2 - Potential solution: Avoiding the use of persistent
identifiers for individuals
If a blockchain solution is being deployed in a business
context, one way to avoid addresses being treated
as personal data is to ensure that (if practicable) all
participants on the network are bodies corporate rather
than individuals.
Another possibility is to employ a blockchain technology
that avoids using persistent public addresses for
participants. Some blockchain technologies use
cryptography to generate a different address to refer to a
participant for each transaction. This helps to obfuscate
the identity of participants, making it much more difficult
to piece together different transactions undertaken by
those participants which, when combined with other
information, could uncover the identity of the individual.
B
The problem of inadvertent addition
of personal data
1 - The challenge
In addition to addresses on the network, another way
personal data can land on the blockchain ledger is where
substantive data uploaded to the blockchain as part of a
transaction on the network (the transaction payload data)

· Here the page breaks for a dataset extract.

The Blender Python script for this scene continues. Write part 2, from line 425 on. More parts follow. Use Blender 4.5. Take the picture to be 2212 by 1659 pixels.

contains personal data. A transaction payload containing
an individual's name, address, phone number, email
address, or other contact or identifying details will result in
that personal data being added to the blockchain. Even if
the network is operating purely in a business context,
this can occur incidentally, for example, if the ledger is
used to record:
• an email address for invoicing, and that email
address includes a person's name;
• a copy of a receipt for a commercial
transaction identifying the individual who
completed that transaction;
• a photograph where the image happens to also
include an identifiable living person; or
• a copy of a contract that includes the name of an
individual signing the contract on behalf of
one of the parties.
So while a blockchain solution may be designed to avoid
storing personal data, there are numerous instances where
personal data may nevertheless be added to the ledger.